In 1066 or 1067 he was invited by archbishop Adalbert of Bremen to join the Church of Bremen, since Adalbert believed he would improve the literary reputation of the diocese. Adam was accepted among the capitulars of Bremen, and by 1069 he appears as director of the cathedral's school. Soon thereafter he began to write the history of Bremen/Hamburg and of the northern lands in his Gesta.

His position and the missionary activity of the church of Bremen allowed him to gather all kinds of information on the history and the geography of northern Germany. A stay at the court of Svend Estridson gave him the opportunity to find information about the history and geography of Denmark, and the Scandinavian countries.

Bremen was a major trading town, and ships, traders and missionaries went from there to many different locations. The earlier archbishopric seat in Hamburg had been attacked and destroyed several times, and thereafter the sees of Hamburg and Bremen were combined for protection. For three hundred years, beginning with bishop Ansgar, the Hamburg-Bremen archbishopric had been designated as the "Mission of the North" and had jurisdiction over all missions in Scandinavia, North-Western Russia, Iceland and Greenland. Then the archbishop of Hamburg-Bremen had a falling-out with the pope and in 1105 a separate archbishopric for the North was established in Lund.

Adam of Bremen's best-known work is the Gesta Hammaburgensis Ecclesiae Pontificum (Deeds of Bishops of the Hamburg Church), which he began only after the death of the arch-bishop Adalbert. It consists of four volumes about the history of the archbishopry of Hamburg-Bremen, and the isles of the north. The first three mainly consist of history and the last one is mainly on geography. Adam based his works in part on Einhard, Cassiodorus, and other earlier historians, as he had the whole library of the church of Bremen at his fingertips. The first edition was completed in 1075/1076, but he continued to revise and update it until his death in the 1080s.

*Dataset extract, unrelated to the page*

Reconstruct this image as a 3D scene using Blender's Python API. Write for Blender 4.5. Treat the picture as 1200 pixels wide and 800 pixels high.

The first book gives a history from 788 onwards of the Church in Hamburg-Bremen, and the Christian mission in the North. This is the chief source of knowledge of the North until the thiteenth century. The second book continues the history, and also deals with German history between 940 and 1045. The third book is about the deeds of archbishop Adalbert and is considered a milestone in medieval biographical writing.

The fourth book, Descriptio insularum Aquilonis, completed approximately in 1075, is about the geography, people and customs of Scandinavia, as well as updates of the progress of Christian missionaries there. Adam was a supporter of converting the Northern people. Scandinavia had only just recently been explored by missionaries, and since the fourth book was perhaps created to inspire and guide future missionaries, its detailed descriptions make it one of the most important sources about pre-Christian Scandinavia. It is also the first known European record that mentions Vinland (Winland) island (insulam), a land centuries later known as Newfoundland, Canada, North America.